Tyler Los-Jones: Look slowly and all that moves
From
October 18, 2019
Until
February 23, 2020
The Exhibition
Look slowly and all that moves,combines images and objects derived from inquiries into the shifting maritime landscape of Prince Edward Island. In 2017, Banff-based artist Tyler Los-Jones, whose work explores the formal underpinnings of our relationship to the natural world, undertook a research residency in which he explored natural histories of the Island through site visits and discussions with community members closely involved with the past, present and future state of the local landscape. Wary of too casually representing a place that he did not have a strong personal relationship with (his work to that point primarily focused on the geology of the mountainous terrain of Alberta), Los-Jones avoided extracting aesthetically-pleasing views in the manner of a tourist, and focused instead on making new kinds of connections to the land and water, through the slow accumulation of encounters and ideas.
The resulting exhibition presents photography and sculpture framed by an enigmatic display architecture that acts as a structure for hanging works in mid-air. “Aggregate” photographs making reference to mussels clinging to a sock—itself a slowly accumulating, suspending architecture—are hung from display structures that deploy the textures and shapes of beachside pergolas and picnic tables; these objects mimic the orthogonal logic of the cavernous gallery and the warm tones of its bamboo floor. The structures create bounded zones within the space, but are incomplete in their geometry, productive of shifting viewpoints, and above all porous, producing layered views of image, structure and architecture. Other hanging photographs capture lichens, adjacent to nets made from dune-stabilizing marram grass; another work is derived from the casting of sand into thegeometric patterns found in dune-stabilizing materials. The installation as a whole has the character of a fragile, open-ended construction, one that is strong yet light, built to hold its shape while allowing things to pass through it.
The delicate threads that hold Look slowly and all that moves together emerged from the search for formal strategies appropriate to the Island’s ecology. What the artist encountered during his residency was a consistent impulse to stabilize the Island’s changing and permeable marine boundaries and structures through semi-porous means of binding—used by organisms ranging from lichens and grasses to humans employing nets and geotextiles for aquaculture and fighting erosion.

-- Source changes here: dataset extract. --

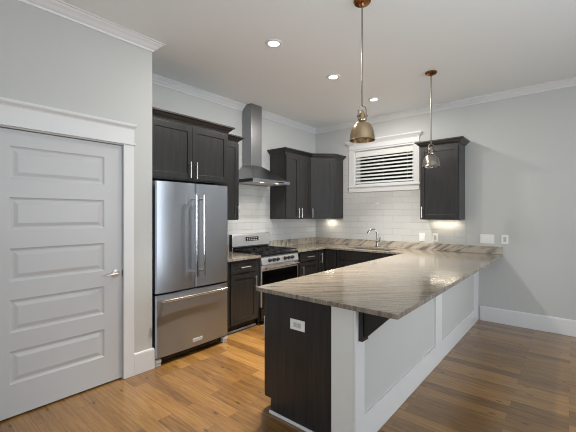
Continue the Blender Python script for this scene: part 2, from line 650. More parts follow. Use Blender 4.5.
# casing, crown header, stool and apron
m = MB()
m.box(0.730, WX0 + 0.004, -0.020, 0, WZ0 - 0.002, 2.560).box(WX1 - 0.004, 1.945, -0.020, 0, WZ0 - 0.002, 2.560)
m.box(WX0, WX1, -0.020, 0, WZ1 - 0.002, 2.560)
m.build('casing', M_WHITE, win, bevel=0.002)
m = MB()
m.box(0.720, 1.957, -0.030, 0, 2.560, 2.572).box(0.730, 1.945, -0.022, 0, 2.572, 2.702)
m.sweep([(0.730, -0.0005), (0.730, -0.0220), (1.945, -0.0220), (1.945, -0.0005)],
        [(-0.004, 2.640), (0.006, 2.640), (0.010, 2.650), (0.024, 2.668), (0.040, 2.684), (0.046, 2.694), (0.046, 2.706), (-0.004, 2.706)])
m.build('header', M_WHITE, win)
m = MB()
m.box(0.716, 1.960, -0.038, 0.03, WZ0 - 0.022, WZ0).box(0.730, 1.945, -0.020, 0, WZ0 - 0.105, WZ0 - 0.022)
m.build('stool', M_WHITE, win, bevel=0.002)
# blind
bl = thing('window_blind', 'white slatted blind hanging open in the window above the sink', 'blind', (1.35, 0.035, WZ0 + 0.015))
bx0, bx1 = WX0 + 0.018, WX1 - 0.018
MB().box(bx0, bx1, 0.012, 0.05, WZ1 - 0.105, WZ1 - 0.014).build('valance', M_BLIND, bl, bevel=0.002)
m = MB()
NS = 8
zt, zb = WZ1 - 0.135, WZ0 + 0.062
for k in range(NS):
    zc = zt + (zb - zt) * k / (NS - 1)
    m.prism([(0.013, zc - 0.017), (0.050, zc + 0.014), (0.048, zc + 0.0165), (0.011, zc - 0.0145)], bx0 + 0.002, bx1 - 0.002, 'x')
m.build('slats', M_BLIND, bl)
MB().box(bx0 + 0.002, bx1 - 0.002, 0.015, 0.050, WZ0 + 0.0135, WZ0 + 0.031).build('bottom_rail', M_BLIND, bl, bevel=0.003)
for xx in (bx0 + 0.09, 1.35, bx1 - 0.09):
    MB().box(xx - 0.0012, xx + 0.0012, 0.0105, 0.0118, WZ0 + 0.031, WZ1 - 0.106).build('ladder_cord', M_BLIND, bl)

# greenery outside the window
struct(MB().box(-4, 8, 0.16, 7, -0.1, 0.0).build('ground_outside', M_EARTH))
sh = thing('shrub', 'dark green shrub growing outside, glimpsed between the blind slats', 'shrub', (0.7, 1.9, 0))
MB().tube([(0.7, 1.9, 0), (0.72, 1.92, 0.8), (0.65, 1.88, 1.8), (0.7, 1.9, 2.6)], [0.07, 0.06, 0.045, 0.02]).build('trunk', M_BARK, sh)
m = MB()
for k in range(7000):
    while True:
        p = Vector((random.uniform(-1, 1), random.uniform(-1, 1), random.uniform(-1, 1)))
        if 0.35 < p.length < 1:
            break
    c = Vector((0.55 + p.x * 1.7, 1.9 + p.y * 0.75, 2.25 + p.z * 1.25))
    q = Vector((random.uniform(-1, 1), random.uniform(-1, 1), random.uniform(-1, 1))).normalized()
    r = q.cross(Vector((0.3, 0.5, 0.8))).normalized()
    a, b = q * 0.11, r * 0.06
    m.face([m.v(c - a), m.v(c + b), m.v(c + a), m.v(c - b)])
fo = m.build('foliage', M_LEAF, sh)

# ------------------------------------------------------------------ tiled splash
g = 0.0006
m = MB().box(g, 0.010, -2.688, -0.0105, 1.0165, 1.3710)
m.box(g, 0.010, -2.2325, -1.2725, 1.3710, 1.95)
tag(m.build('tile_backsplash', M_TILE_A), 'white subway tile backsplash behind the range under the hood', 'backsplash')
m = MB().box(g, 2.584, -0.010, -g, 1.0165, 1.3710)
m.box(0.612, 2.064, -0.010, -g, 1.3710, 1.824)
m.box(0.612, 0.7145, -0.010, -g, 1.824, 2.44)
tag(m.build('tile_backsplash', M_TILE_B), 'white subway tile backsplash below the window and behind the faucet', 'backsplash')

# ------------------------------------------------------------------ cabinets
def frame(ox, oy, ang):
    """local u runs along the front (left to right seen from the room), v points out of the front"""
    # ang is the world direction of v (outward)
    v = Vector((math.cos(ang), math.sin(ang), 0))
    u = Vector((-v.y, v.x, 0))
    T = Matrix.Identity(4)
    for i in range(3):
        T[i][0] = u[i]; T[i][1] = v[i]; T[i][2] = (0, 0, 1)[i]
    T[0][3], T[1][3] = ox, oy
    return T


def shaker(T, u0, u1, z0, z1, parent, name='door', rail=0.058, th=0.020, mat_=None):
    m = MB(T)
    v0 = 0.001
    if z1 - z0 < 0.2:
        rail = 0.038
    m.box(u0, u0 + rail, v0, th, z0, z1).box(u1 - rail, u1, v0, th, z0, z1)
    m.box(u0 + rail, u1 - rail, v0, th, z0, z0 + rail).box(u0 + rail, u1 - rail, v0, th, z1 - rail, z1)
    m.box(u0 + rail - 0.002, u1 - rail + 0.002, v0, th - 0.009, z0 + rail - 0.002, z1 - rail + 0.002)
    return m.build(name, mat_ or M_WOOD, parent, bevel=0.0016)


def bar(T, u, z, vertical, length, parent, base=0.020, name='handle'):
    m = MB(T)
    st = 0.032
    if vertical:
        m.tube([(u, base + st, z - length / 2), (u, base + st, z + length / 2)], 0.0062)
        for s in (-1, 1):
            m.tube([(u, base + 0.0003, z + s * length * 0.36), (u, base + st, z + s * length * 0.36)], 0.0048, 8)
    else:
        m.tube([(u - length / 2, base + st, z), (u + length / 2, base + st, z)], 0.0062)
        for s in (-1, 1):
            m.tube([(u + s * length * 0.36, base + 0.0003, z), (u + s * length * 0.36, base + st, z)], 0.0048, 8)
    return m.build(name, M_NICKEL, parent, smooth=True)


CABCROWN = lambda z: [(0.0, z), (0.008, z), (0.012, z + 0.012), (0.026, z + 0.022), (0.046, z + 0.044), (0.062, z + 0.050), (0.062, z + 0.066), (0, z + 0.066)]
CZ = 2.405
E0 = 0.0012

# upper cabinet over the refrigerator
c = thing('upper_cabinet', 'wide dark two-door wall cabinet above the refrigerator', 'cabinet', (0.3, -3.165, 1.80), 'dark wall cabinets')
y0, y1 = YR + 0.003, -2.646
MB().box(E0, 0.610, y0, y1, 1.800, CZ).build('body', M_WOOD, c)
T = frame(0.610, y0, 0)
wd = y1 - y0
d = shaker(T, 0.010, wd / 2 - 0.0015, 1.815, 2.375, c); bar(T, wd / 2 - 0.038, 1.915, True, 0.175, d)
d = shaker(T, wd / 2 + 0.0015, wd - 0.012, 1.815, 2.375, c); bar(T, wd / 2 + 0.038, 1.915, True, 0.175, d)
MB().sweep([(0.612, y0 + 0.001), (0.612, y1), (0.395, y1)], CABCROWN(CZ)).build('crown_moulding', M_WOOD, c)
# tall end panel on the right of the refrigerator
# narrow upper beside it
c = thing('upper_cabinet', 'narrow dark wall cabinet between the refrigerator cabinet and the range hood', 'cabinet', (0.17, -2.467, 1.372), 'dark wall cabinets')
y0, y1 = -2.643, -2.234
MB().box(E0 + 0.010, 0.330, y0, y1, 1.372, CZ).build('body', M_WOOD, c)
T = frame(0.330, y0, 0)
d = shaker(T, 0.008, y1 - y0 - 0.006, 1.384, 2.375, c); bar(T, y1 - y0 - 0.034, 1.475, True, 0.16, d)
MB().sweep([(0.332, y0 + 0.002), (0.332, y1), (E0, y1)], CABCROWN(CZ)).build('crown_moulding', M_WOOD, c)
# two-door upper right of the hood
c = thing('upper_cabinet', 'dark two-door wall cabinet right of the range hood', 'cabinet', (0.17, -0.94, 1.372), 'dark wall cabinets')
y0, y1 = -1.271, -0.6115
MB().box(E0 + 0.010, 0.330, y0, y1, 1.372, CZ).build('body', M_WOOD, c)
T = frame(0.330, y0, 0)
wd = y1 - y0
d = shaker(T, 0.008, wd / 2 - 0.0015, 1.384, 2.375, c); bar(T, wd / 2 - 0.036, 1.468, True, 0.16, d)
d = shaker(T, wd / 2 + 0.0015, wd - 0.006, 1.384, 2.375, c); bar(T, wd / 2 + 0.036, 1.468, True, 0.16, d)
MB().sweep([(E0, y0), (0.332, y0), (0.332, y1)], CABCROWN(CZ), end=(0.7071, -0.7071)).build('crown_moulding', M_WOOD, c)
# diagonal corner upper
c = thing('corner_cabinet', 'dark diagonal wall cabinet in the corner left of the window', 'cabinet', (0.3, -0.3, 1.372), 'dark wall cabinets')
poly = [(0.011, -0.011), (0.011, -0.610), (0.330, -0.610), (0.610, -0.330), (0.610, -0.011)]
MB().prism(poly, 1.372, CZ).build('body', M_WOOD, c)
T = frame(0.330, -0.610, R(-45))
L = math.hypot(0.28, 0.28)
d = shaker(T, 0.006, L - 0.006, 1.384, 2.375, c); bar(T, 0.034, 1.468, True, 0.16, d)
MB().sweep([(0.3335, -0.6095), (0.6115, -0.3315), (0.6115, -0.012)], CABCROWN(CZ), start=(1, 0)).build('crown_moulding', M_WOOD, c)
# upper right of the window
c = thing('upper_cabinet', 'single-door dark wall cabinet right of the window', 'cabinet', (2.32, -0.17, 1.372), 'dark wall cabinets')
x0, x1 = 2.066, 2.578
MB().box(x0, x1, -0.330, -0.011, 1.372, CZ).build('body', M_WOOD, c)
T = frame(x0, -0.330, R(-90))
d = shaker(T, 0.008, x1 - x0 - 0.008, 1.384, 2.375, c); bar(T, 0.036, 1.475, True, 0.16, d)
MB().sweep([(x0, -E0), (x0, -0.332), (x1, -0.332), (x1, -E0)], CABCROWN(CZ)).build('crown_moulding', M_WOOD, c)

# base cabinets ------------------------------------------------------
CT0, CT1 = 0.884, 0.914
BT = 0.882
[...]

Los-Jones’ own approach to forming—in the constellation of images, objects, and their formats of display—thus developed by analogy with the environment being represented; the artist worked through his relationship to an unfamiliar landscape by drawing upon the morphologies of the various human and nonhuman processes that interacted to shape and unshape it.
The “looking slowly” embodied in Los-Jones’s method of letting the environment shape his representation of it developed out of a longstanding critical engagement with landscape photography, and a desire to open it up to other approaches or ways of understanding the photographic process. Since the invention of photography, the landscape has been subject to “the camera’s nonstop attentions,” to borrow a phrase from Susan Sontag. Inheriting a visual rhetoric of the view from Romantic imagery, the landscape photography that has so profoundly shaped our relationship to the environment positioned “nature” as a function or extension of human experience in a way analogous to our overpowering, and dangerous will to transform the environment. At the same time, however, photography has also been understood as a nonhuman, autogenous kind of picture-making, the preservation of a literal imprint of nature, made by nature. Its rhetorical power as an objective medium derives in great part from this materialist understanding of the photograph as the result of a physical process. It is thus an ideal site for intervention, for reimagining our representation of the world as part of a continuum of forming and unforming, of replicating and preserving. The artist’s early work involved the manipulation and redeployment of landscape photography in unexpected modes of display that destabilized the touristic panorama of the Rockies. By now, in Look slowly and all that moves, the photograph’s “natural” picture-making has extended into space, taking in the viewer’s encounter with the work, restaging it as physical immersion in an ecology of the gallery. The artist’s work sets off a feedback loop in which the not-always-human process of capturing or fossilizing a fleeting world stands revealed as the temporary foundation for another.